La situazione umanitaria a Gaza è “orribile” e il rischio di violare il diritto internazionale umanitario è “elevato” visto che si tratta di un territorio di 350 chilometri in cui vivono oltre 2 milioni di persone. La fotografia drammatica è scattata da Janez Lenarcic, commissario Ue per la gestione delle crisi, con delega alla protezione civile e agli aiuti umanitari. “La protezione dei civili non c’è. E dunque siamo di fronte a palesi violazioni“, spiega a La Stampa, aggiungendo che ci sono problemi anche per la mancata fornitura di assistenza umanitaria. “Se imponi un assedio totale e privi i civili dei beni fondamentali, bloccando l’elettricità, il cibo e l’acqua – anche se ultimamente Israele ha ripreso parzialmente la fornitura di acqua – questo non è in linea col diritto internazionale umanitario“.



Lenarcic evidenzia che anche l’uso di strutture civili, come gli ospedali, per scopi militari da parte di Hamas è una violazione del diritto internazionale umanitario. “Sono per questo d’accordo con la valutazione dell’Onu: le violazioni sono state commesse da entrambe le parti“. Peraltro, il diritto umanitario prevede la disponibilità di un accesso sicuro e illimitato agli aiuti, eppure nelle prime due settimane della guerra tra Israele e Hamas non è stato fatto passare neppure un camion. Poi la situazione è stata sbloccata. “Giovedì sono entrati 100 camion in un giorno: si tratta di segnali positivi, ma non ancora sufficienti. Il volume totale degli aiuti fatti entrare a Gaza dall’inizio delle ostilità è decisamente inadeguato“.

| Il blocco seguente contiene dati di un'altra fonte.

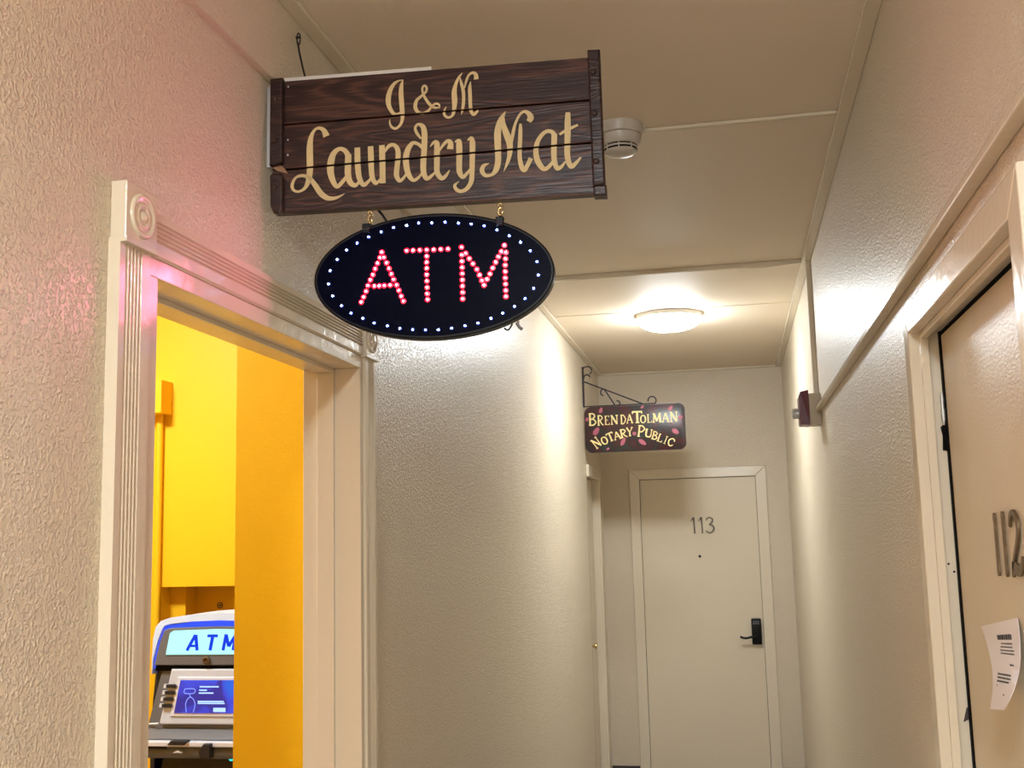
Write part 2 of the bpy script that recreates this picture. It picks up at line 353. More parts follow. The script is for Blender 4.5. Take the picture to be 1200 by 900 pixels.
# rebate strips of the frame
m = MB(); m.box((XR + .0, D2[1] - .012, FZ), (XR + .016, D2[1], D2[2]), .002); obj('frame_bead', m, M['trim'], d2)
m = MB(); m.box((XR + .0, D2[0], D2[2] - .012), (XR + .016, D2[1] - .012, D2[2]), .002); obj('frame_bead', m, M['trim'], d2)
def flat_casing(P, d):
    m = MB(); m.prism(P, d, .003); return m
p = (-.020, 0, 0)
o_, i_ = 2.310, 2.256; zo, zi = .438, .383; no, ni = 1.378, 1.440
obj('casing', flat_casing([(XR, o_, FZ), (XR, i_, FZ), (XR, i_, zi), (XR, o_, zo)], p), M['trim'], d2)
obj('casing', flat_casing([(XR, no, FZ), (XR, ni, FZ), (XR, ni, zi), (XR, no, zo)], p), M['trim'], d2)
obj('casing', flat_casing([(XR, o_, zo), (XR, i_, zi), (XR, ni, zi), (XR, no, zo)], p), M['trim'], d2)
F2 = (Vector((XD, 0, 0)), Vector((0, -1, 0)), Vector((0, 0, 1)), Vector((-1, 0, 0)))
def numeral(parent, fr, strokes, lift=.002, th=.004, material='old_brass'):
    m = MB()
    for s_ in strokes: m.ribbon(fr, s_, th, 6, lift)
    return obj('numeral', m, M[material], parent)
def one(y, zt, zb, lean=0.0):
    return [[(-y, zb, .004), (-y - lean * .1, zb + .006, .010), (-y - lean * .25, zb + .022, .0085), (-y - lean * .5, (zt + zb) / 2, .0075), (-y - lean * .75, zt - .020, .0085), (-y - lean * .9, zt - .006, .0095), (-y - lean, zt, .004)]]
numeral(d2, F2, one(1.900, .0224, -.078)); numeral(d2, F2, one(1.8455, .024, -.0774))
numeral(d2, F2, [[(-1.803, .000, .008), (-1.797, .013, .010), (-1.7788, .0215, .008), (-1.760, .010, .010), (-1.7565, -.008, .010), (-1.768, -.026, .009), (-1.787, -.045, .008), (-1.801, -.062, .008), (-1.804, -.076, .006)],
                 [(-1.803, -.064, .022), (-1.785, -.0625, .018), (-1.765, -.066, .016), (-1.748, -.060, .012), (-1.740, -.045, .006)]])
m = MB()
for y, z, dx in ((2.262, -.068, 0), (2.2555, -.083, .018)): m.lathe((XR + .022 + dx * .5, D2[1] - .0002, z), (0, -1, 0), [(.0022, 0), (.0022, .0006), (0, .0006)], 10)
obj('screw_hole', m, M['dark_gap'], d2)
m = MB(); m.hexa([(XR + .026, D2[1] - .001, -.362), (XD - .001, D2[1] - .001, -.356), (XD - .001, D2[1], -.356), (XR + .026, D2[1], -.362), (XR + .034, D2[1] - .001, -.334), (XD - .001, D2[1] - .001, -.338), (XD - .001, D2[1], -.338), (XR + .034, D2[1], -.334)])
obj('chipped_paint', m, M['rubber'], d2, label='dark chip in the frame paint')
m = MB(); m.tube([(XD - .006, D2[1] - .011, z) for z in (.262, .248, .236, .222, .208, .198)], [.002, .0045, .003, .005, .0042, .002], 8)
obj('latch_plate', m, M['steel'], d2, 40, label='torn metal latch edge in the door gap')
m = MB(); m.prism([(XD - .001, D2[1] - .001, .205), (XD - .012, D2[1] - .001, .195), (XD - .009, D2[1] - .001, .178), (XD - .011, D2[1] - .001, .150), (XD - .001, D2[1] - .001, .148)], (0, -.006, 0))
obj('broken_edge', m, M['dark_gap'], d2)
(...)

LENARCIC E IL “COLLO DI BOTTIGLIA” VERSO GAZA

Janez Lenarcic a La Stampa afferma che l’Unione europea è il primo donatore al mondo per la Palestina per quanto riguarda sostegno economico e umanitario, perché l’assistenza umanitaria viene fornita dal 2000. “Stiamo cercando di fare del nostro meglio, abbiamo attivato un ponte aereo. Ma c’è un grande collo di bottiglia rappresentato dalle difficoltà di far entrare il materiale a Gaza“. Infatti, finora sono decollati nove voli dal ponte aereo umanitario istituito dall’Ue, mentre nei prossimi giorni ne partiranno altri 5 per un totale di 550 tonnellate di aiuti destinati a Gaza. Ma è alla frontiera con la Striscia che si crea questo “collo di bottiglia“, infatti Lenarcic auspica l’apertura di un secondo punto d’accesso.



In base a quanto evidenziato a La Stampa, il commissario europeo ritiene che sia necessario “consentire che gli aiuti arrivino laddove sono necessari. Lo chiamino cessate il fuoco, pausa umanitaria, corridoio, finestra, il nome mi interessa poco: l’importante e che sia garantita la sicurezza necessaria per farli arrivare a chi ne ha bisogno“. Lenarcic non esclude l’ipotesi dei corridoi marittimi, sebbene presentino grandi ostacoli, visto che “sulla costa della Striscia mancano infrastrutture portuali adeguate per lo sbarco“. Per ora c’è il valico di Rafah. “Le opzioni non mancano. Penso in particolare al valico di Kerem-Shalom, controllato da Israele, che in passato era già stato usato e può essere aperto dall’oggi al domani“.

“SERVONO GARANZIE PER FAR ARRIVARE AIUTI”

Ci sono però altri problemi da risolvere, a partire da ‘pause’ nei combattimenti. “Il diritto internazionale umanitario è chiaro: servono garanzie per consentire agli aiuti di arrivare a destinazione in sicurezza“, dichiara il commissario europeo responsabile per la gestione delle crisi. Lenarcic tra l’altro ha più volte insistito sulla necessità di fornire carburante a Gaza, visto che “dal 7 ottobre non è stata fatta entrare nemmeno una goccia“. Questo rappresenta un problema, in quanto “vista la mancanza di energia elettrica, il carburante serve per estrarre l’acqua dai pozzi, per i fornai, per far lavorare gli operatori umanitari, per far viaggiare le ambulanze e per far funzionare i macchinari negli ospedali che tengono in vita le persone“.

Infine, riguardo il rischio che finisca nelle mani di Hamas, Lenarcic chiarisce che “è certamente un bene che può avere un doppio uso e dunque bisogna garantire che non finisca nelle mani sbagliate. Ma abbiamo grande fiducia nei nostri partner umanitari con cui lavoriamo da anni e devo dire che non abbiamo mai avuto non solo prove, ma nemmeno sospetti in questo senso“. Infatti, assicura che ci sono “controlli e misure di salvaguardia estremamente solidi“.